WASHINGTON: US officials say the United States is finalizing plans to evacuate several hundred Syrian civil defense workers and their families from southwest Syria as Russian-backed government forces close in on the area.
Two officials familiar with the plans said Thursday that the US, Britain and Canada are spearheading the evacuation that would transport members of the White Helmets group to transit camps in neighboring countries. From there, they will be sent to third countries, including Britain, Germany, the Netherlands and possibly Canada, according to the officials who spoke on condition of anonymity because they were not authorized to publicly discuss the matter.
The officials, and a member of the White Helmets who is due to be evacuated from Quneitra province, said the operation appears to be imminent as the Syrian army continues to gain ground in its latest offensive. The White Helmets, who have enjoyed backing from the US and other Western nations for years, are likely to be targeted by Syrian forces as they retake control of the southwest, according to the officials.
The officials said planning for the evacuation has been taking place for some time but accelerated after last week’s NATO summit in Brussels.
“These are hard hours and minutes,” the White Helmets volunteer in Quneitra said, speaking on condition of anonymity for fear for his life. “This is the worst day of my life. I hope they rescue us before it is too late.”
The evacuation is expected to take place from Quneitra, which straddles the frontier with the Israeli-occupied Golan Heights and where the civil defense team is trapped. It is the last sliver of land still outside government control in the region.
Since the government offensive began in June, the area along the frontier with the Golan Heights has been the safest in the southwestern region, attracting hundreds of displaced people because is along the disengagement line with Israel demarcated in 1974 after a war. The Syrian government is unlikely to fire there or carry out airstrikes.
Negotiations are also ongoing to evacuate armed rebels and their families who don’t want to accept the return of the rule of Bashar Assad’s government to Quneitra, which the rebels have controlled for years. The fighters will be evacuated to the northern part of Syria, where the opposition still holds sway.
Except for that sliver of land, the southern tip of the southwestern region lies along the border with Jordan and the Golan Heights and is occupied by a Daesh-affiliated group. The area is expected to be the target of the next government advances and the civil defense teams don’t operate there.
The White Helmets are not without controversy.
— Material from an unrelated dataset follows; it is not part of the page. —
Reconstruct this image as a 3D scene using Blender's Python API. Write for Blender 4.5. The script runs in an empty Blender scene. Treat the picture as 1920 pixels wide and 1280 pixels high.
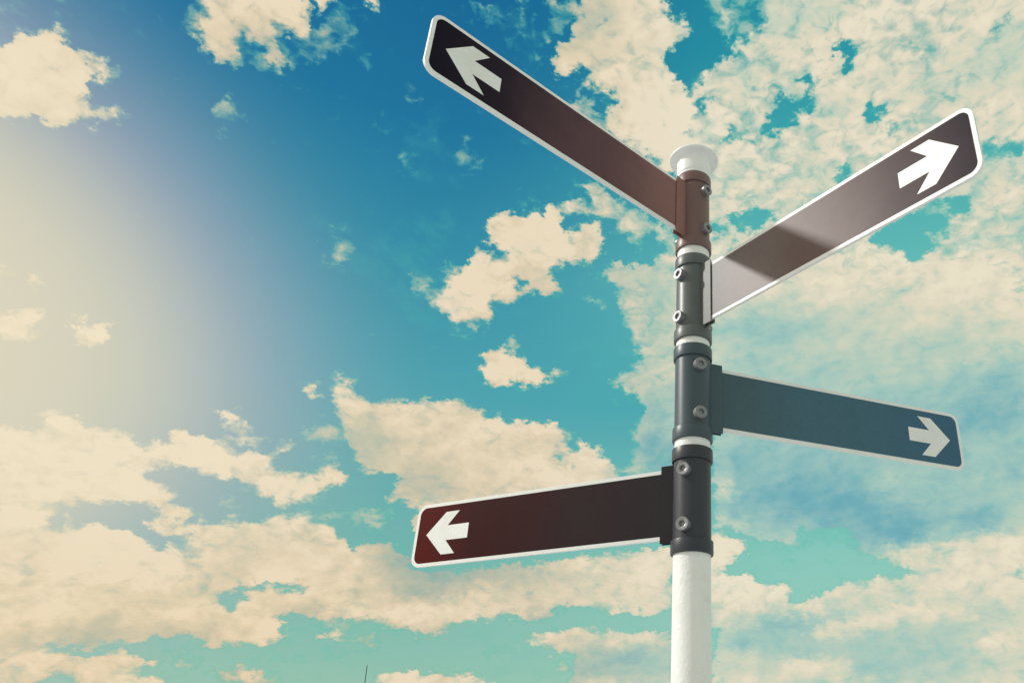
import bpy, bmesh, math
import numpy as np
from mathutils import Vector

sc = bpy.context.scene
R = math.radians


def lin(r, g, b):
    def f(c):
        c /= 255.0
        return c / 12.92 if c <= 0.04045 else ((c + 0.055) / 1.055) ** 2.4
    return (f(r), f(g), f(b), 1.0)


# ------------------------------------------------------------------ camera
EYE = 1.6
cam_d = bpy.data.cameras.new("camera")
cam = bpy.data.objects.new("camera", cam_d)
sc.collection.objects.link(cam)
cam.location = (0.0, -2.3132, EYE)
cam.rotation_euler = (2.026649, -0.007385, 0.003746)
cam_d.sensor_width = 36.0
cam_d.lens = 27.356
cam_d.shift_x = -0.171462
cam_d.shift_y = 0.039287
cam_d.clip_start = 0.05
cam_d.clip_end = 20000.0
sc.camera = cam

sc.view_settings.view_transform = 'Standard'
sc.view_settings.look = 'None'
sc.view_settings.exposure = 0.0
sc.view_settings.gamma = 1.0
sc.view_settings.use_curve_mapping = False
sc.cycles.use_adaptive_sampling = True
sc.cycles.adaptive_threshold = 0.015

# ------------------------------------------------------------------ sun
SUN_AZ, SUN_EL = R(-91.0), R(34.0)          # azimuth from +Y towards +X
SUN_DIR = Vector((math.sin(SUN_AZ) * math.cos(SUN_EL), math.cos(SUN_AZ) * math.cos(SUN_EL), math.sin(SUN_EL)))
sun_d = bpy.data.lights.new("sun", 'SUN')
sun_d.energy = 2.55
sun_d.angle = R(2.6)
sun_d.color = (1.0, 0.975, 0.93)
sun = bpy.data.objects.new("sun", sun_d)
sc.collection.objects.link(sun)
sun.rotation_euler = SUN_DIR.to_track_quat('Z', 'Y').to_euler()
sun.location = SUN_DIR * 50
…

They only operate in opposition-held areas, where government services are almost non-existent and aerial bombings are recurrent. Syrian government supporters accuse them of being politically affiliated with the rebel groups. Russia and the Syrian government have repeatedly accused them of staging chemical attacks in opposition areas, a charge that has never been proven.
They have continued to receive US support even as President Donald Trump presses ahead with his plans to withdraw all American forces from Syria as soon as Islamic State forces are routed.
In June, the State Department freed up a small portion — $6.6 million out of some $200 million — in frozen funding for Syria stabilization programs to keep the White Helmets operating through the end of this year.
In other parts of Syria, where government control has been restored, civil defense volunteers have almost always evacuated to other opposition-controlled areas. It is not clear why this time they will be evacuated out of the country.